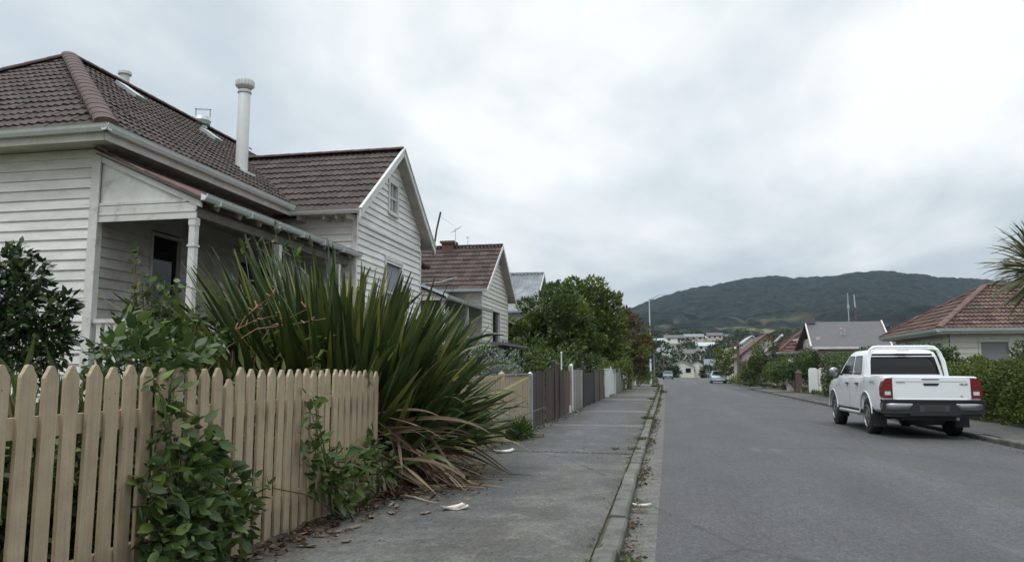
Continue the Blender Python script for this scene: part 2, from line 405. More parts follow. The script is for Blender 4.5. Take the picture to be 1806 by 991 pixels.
M['truckpaint'] = mat('white_car_paint', (.78, .80, .82), .22, coat=.6)
M['carsilver'] = mat('pale_blue_car_paint', (.42, .50, .58), .25, coat=.5)
M['carblue'] = mat('dark_car_paint', (.12, .16, .18), .25, coat=.5)
M['black'] = mat('black_plastic', (.018, .018, .019), .55)
M['tyre'] = mat('tyre_rubber', (.016, .016, .016), .8, bump=.3)
M['rim'] = mat('alloy_rim', (.24, .245, .25), .4, metal=.6)
M['chrome'] = mat('satin_bumper', (.30, .31, .33), .32, metal=.8)
M['redlens'] = mat('red_tail_lens', (.17, .004, .006), .2, coat=.3)
M['clearlens'] = mat('clear_tail_lens', (.62, .60, .60), .15, coat=.6)
M['badge'] = mat('dark_badge', (.06, .06, .065), .35)
M['greybadge'] = mat('grey_badge', (.32, .33, .35), .35)

# ------------------------------------------------------------------ foliage helpers
def leaves(name, material, parent, P, D, Sz, wr=.5, fold=.12, kind=5, base=(0, 0, 0), curl=0.0):
    P = np.asarray(P, float) - np.asarray(base, float); D = np.asarray(D, float); n = len(P)
    D = D / (np.linalg.norm(D, axis=1, keepdims=True) + 1e-9); Sz = np.asarray(Sz, float).reshape(-1, 1) * np.ones((n, 1))
    q = rng.normal(size=(n, 3)) * .8 + np.array([0, 0, 1.3]) ; 
    sd_ = np.cross(D, q); sd_ /= (np.linalg.norm(sd_, axis=1, keepdims=True) + 1e-9)
    nn = np.cross(sd_, D)
    if kind == 4:
        V = np.stack([P, P + D * Sz * .5 + sd_ * Sz * wr * .5, P + D * Sz, P + D * Sz * .5 - sd_ * Sz * wr * .5], 1); Fs = [(0, 1, 2, 3)]
    elif kind == 5:
        V = np.stack([P, P + D * Sz * .45 + sd_ * Sz * wr * .5, P + D * Sz, P + D * Sz * .45 - sd_ * Sz * wr * .5, P + D * Sz * .45 - nn * Sz * fold], 1)
        Fs = [(0, 1, 2, 4), (0, 4, 2, 3)]
    else:
        c = curl
        def pt(t, w, k): return P + D * Sz * t + sd_ * Sz * wr * .5 * w - nn * Sz * (fold * k + c * t * t)
        V = np.stack([pt(0, 0, 0), pt(.28, .85, 0), pt(.62, .8, 0), pt(1, 0, 0), pt(.62, -.8, 0), pt(.28, -.85, 0), pt(.28, 0, 1), pt(.62, 0, 1)], 1)
        Fs = [(0, 1, 6), (1, 2, 7, 6), (2, 3, 7), (0, 6, 5), (6, 7, 4, 5), (7, 3, 4)]
    k = V.shape[1]; V = V.reshape(-1, 3)
    tmpl = np.concatenate([np.array(f) for f in Fs]); tot = [len(f) for f in Fs]
    loops = (np.arange(n)[:, None] * k + tmpl[None, :]).reshape(-1)
    totals = np.tile(tot, n); starts = np.concatenate([[0], np.cumsum(totals)[:-1]])
    me = bpy.data.meshes.new(name)
    me.vertices.add(len(V)); me.vertices.foreach_set('co', V.reshape(-1))
    me.loops.add(len(loops)); me.loops.foreach_set('vertex_index', loops.astype(np.int32))
    me.polygons.add(len(totals)); me.polygons.foreach_set('loop_start', starts.astype(np.int32)); me.polygons.foreach_set('loop_total', totals.astype(np.int32))
    me.materials.append(material); me.update(calc_edges=True); me.validate()
    o = bpy.data.objects.new(name, me); COL.objects.link(o)
    if parent is not None: o.parent = parent
    return o
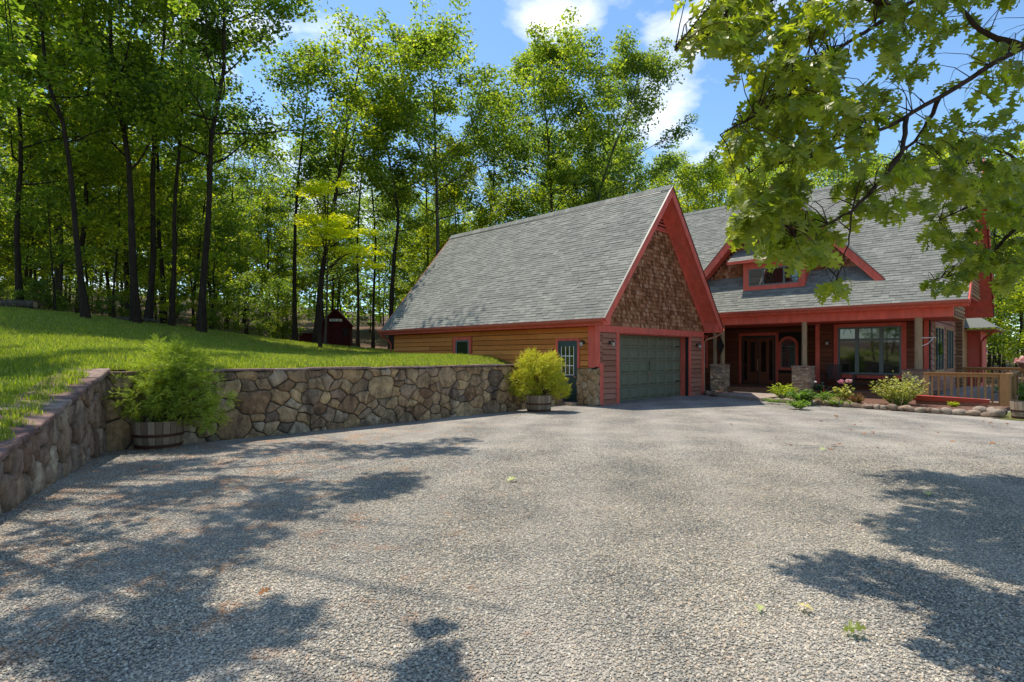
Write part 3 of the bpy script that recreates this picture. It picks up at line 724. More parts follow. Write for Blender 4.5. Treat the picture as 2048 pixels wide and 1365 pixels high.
# eave returns (boxes closing the soffit at both front corners)
for u0, u1, uu in ((-.45, -.03, -.45), (GW+.03, 8.29, 8.29)):
    lo = [(u0, -.655, 2.66), (u1, -.655, 2.66)]
    def rh(u): return 2.88 + PIT*((u+.45) if u < 4 else (8.29-u)) - .03
    mb = MB(); mb.prism([(u0, -.655, 2.66), (u1, -.655, 2.66), (u1, -.655, rh(u1)), (u0, -.655, rh(u0))], (0, .62, 0)); mb.build('eave_return', M['red_trim'], GR)
mbuild(GR, 'eave_soffit', M['red_trim'], (-.44, -.005, -.03, 12.1, 2.66, 2.70), (GW+.005, 8.28, -.03, 12.1, 2.66, 2.70))
mbuild(GR, 'fascia_board', M['red_trim'], (-.475, -.452, -.66, 12.2, 2.66, 2.87), (8.292, 8.315, -.66, 12.2, 2.66, 2.87))
def gutter_mb(u, s, v0, v1, z):
    mb = MB(); prof = [(0, 0), (0, .13), (.012, .13), (.012, .012), (.09, .012), (.115, .06), (.12, .13), (.135, .13), (.13, .05), (.10, 0)]
    mb.prism([(u + s*a, v0, z+b) for a, b in prof], (0, v1-v0, 0)); return mb
gutter_mb(-.477, -1, -.70, 12.24, 2.74).build('gutter', M['gutter'], GR)
gutter_mb(8.317, 1, -.70, .9, 2.74).build('gutter', M['gutter'], GR)
MB().tube([(8.39, -.55, 2.74), (8.40, -.52, 2.62), (8.15, -.25, 2.40), (7.98, -.07, 2.30), (7.95, -.045, 2.1), (7.95, -.045, .15)], .045, 8).build('downspout', M['downspout'], GR) if False else None
MB().tube([(-.55, 12.0, 2.74), (-.55, 12.0, 2.62), (-.2, 11.9, 2.42), (-.09, 11.86, 2.2), (-.09, 11.86, 1.6)], .04, 8).build('downspout', M['gutter'], GR)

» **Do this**
All records must be output exactly as they are, except for the pictures, which are left out.

» **Answer below**
Continue the Blender Python script for this scene: part 2, from line 405. More parts follow. The script is for Blender 4.5. Take the picture to be 1806 by 991 pixels.
M['truckpaint'] = mat('white_car_paint', (.78, .80, .82), .22, coat=.6)
M['carsilver'] = mat('pale_blue_car_paint', (.42, .50, .58), .25, coat=.5)
M['carblue'] = mat('dark_car_paint', (.12, .16, .18), .25, coat=.5)
M['black'] = mat('black_plastic', (.018, .018, .019), .55)
M['tyre'] = mat('tyre_rubber', (.016, .016, .016), .8, bump=.3)
M['rim'] = mat('alloy_rim', (.24, .245, .25), .4, metal=.6)
M['chrome'] = mat('satin_bumper', (.30, .31, .33), .32, metal=.8)
M['redlens'] = mat('red_tail_lens', (.17, .004, .006), .2, coat=.3)
M['clearlens'] = mat('clear_tail_lens', (.62, .60, .60), .15, coat=.6)
M['badge'] = mat('dark_badge', (.06, .06, .065), .35)
M['greybadge'] = mat('grey_badge', (.32, .33, .35), .35)

# ------------------------------------------------------------------ foliage helpers
def leaves(name, material, parent, P, D, Sz, wr=.5, fold=.12, kind=5, base=(0, 0, 0), curl=0.0):
    P = np.asarray(P, float) - np.asarray(base, float); D = np.asarray(D, float); n = len(P)
    D = D / (np.linalg.norm(D, axis=1, keepdims=True) + 1e-9); Sz = np.asarray(Sz, float).reshape(-1, 1) * np.ones((n, 1))
    q = rng.normal(size=(n, 3)) * .8 + np.array([0, 0, 1.3]) ; 
    sd_ = np.cross(D, q); sd_ /= (np.linalg.norm(sd_, axis=1, keepdims=True) + 1e-9)
    nn = np.cross(sd_, D)
    if kind == 4:
        V = np.stack([P, P + D * Sz * .5 + sd_ * Sz * wr * .5, P + D * Sz, P + D * Sz * .5 - sd_ * Sz * wr * .5], 1); Fs = [(0, 1, 2, 3)]
    elif kind == 5:
        V = np.stack([P, P + D * Sz * .45 + sd_ * Sz * wr * .5, P + D * Sz, P + D * Sz * .45 - sd_ * Sz * wr * .5, P + D * Sz * .45 - nn * Sz * fold], 1)
        Fs = [(0, 1, 2, 4), (0, 4, 2, 3)]
    else:
        c = curl
        def pt(t, w, k): return P + D * Sz * t + sd_ * Sz * wr * .5 * w - nn * Sz * (fold * k + c * t * t)
        V = np.stack([pt(0, 0, 0), pt(.28, .85, 0), pt(.62, .8, 0), pt(1, 0, 0), pt(.62, -.8, 0), pt(.28, -.85, 0), pt(.28, 0, 1), pt(.62, 0, 1)], 1)
        Fs = [(0, 1, 6), (1, 2, 7, 6), (2, 3, 7), (0, 6, 5), (6, 7, 4, 5), (7, 3, 4)]
    k = V.shape[1]; V = V.reshape(-1, 3)
    tmpl = np.concatenate([np.array(f) for f in Fs]); tot = [len(f) for f in Fs]
    loops = (np.arange(n)[:, None] * k + tmpl[None, :]).reshape(-1)
    totals = np.tile(tot, n); starts = np.concatenate([[0], np.cumsum(totals)[:-1]])
    me = bpy.data.meshes.new(name)
    me.vertices.add(len(V)); me.vertices.foreach_set('co', V.reshape(-1))
    me.loops.add(len(loops)); me.loops.foreach_set('vertex_index', loops.astype(np.int32))
    me.polygons.add(len(totals)); me.polygons.foreach_set('loop_start', starts.astype(np.int32)); me.polygons.foreach_set('loop_total', totals.astype(np.int32))
    me.materials.append(material); me.update(calc_edges=True); me.validate()
    o = bpy.data.objects.new(name, me); COL.objects.link(o)
    if parent is not None: o.parent = parent
    return o
Write part 3 of the bpy script that recreates this picture. It picks up at line 724. More parts follow. Write for Blender 4.5. Treat the picture as 2048 pixels wide and 1365 pixels high.
# eave returns (boxes closing the soffit at both front corners)
for u0, u1, uu in ((-.45, -.03, -.45), (GW+.03, 8.29, 8.29)):
    lo = [(u0, -.655, 2.66), (u1, -.655, 2.66)]
    def rh(u): return 2.88 + PIT*((u+.45) if u < 4 else (8.29-u)) - .03
    mb = MB(); mb.prism([(u0, -.655, 2.66), (u1, -.655, 2.66), (u1, -.655, rh(u1)), (u0, -.655, rh(u0))], (0, .62, 0)); mb.build('eave_return', M['red_trim'], GR)
mbuild(GR, 'eave_soffit', M['red_trim'], (-.44, -.005, -.03, 12.1, 2.66, 2.70), (GW+.005, 8.28, -.03, 12.1, 2.66, 2.70))
mbuild(GR, 'fascia_board', M['red_trim'], (-.475, -.452, -.66, 12.2, 2.66, 2.87), (8.292, 8.315, -.66, 12.2, 2.66, 2.87))
def gutter_mb(u, s, v0, v1, z):
    mb = MB(); prof = [(0, 0), (0, .13), (.012, .13), (.012, .012), (.09, .012), (.115, .06), (.12, .13), (.135, .13), (.13, .05), (.10, 0)]
    mb.prism([(u + s*a, v0, z+b) for a, b in prof], (0, v1-v0, 0)); return mb
gutter_mb(-.477, -1, -.70, 12.24, 2.74).build('gutter', M['gutter'], GR)
gutter_mb(8.317, 1, -.70, .9, 2.74).build('gutter', M['gutter'], GR)
MB().tube([(8.39, -.55, 2.74), (8.40, -.52, 2.62), (8.15, -.25, 2.40), (7.98, -.07, 2.30), (7.95, -.045, 2.1), (7.95, -.045, .15)], .045, 8).build('downspout', M['downspout'], GR) if False else None
MB().tube([(-.55, 12.0, 2.74), (-.55, 12.0, 2.62), (-.2, 11.9, 2.42), (-.09, 11.86, 2.2), (-.09, 11.86, 1.6)], .04, 8).build('downspout', M['gutter'], GR)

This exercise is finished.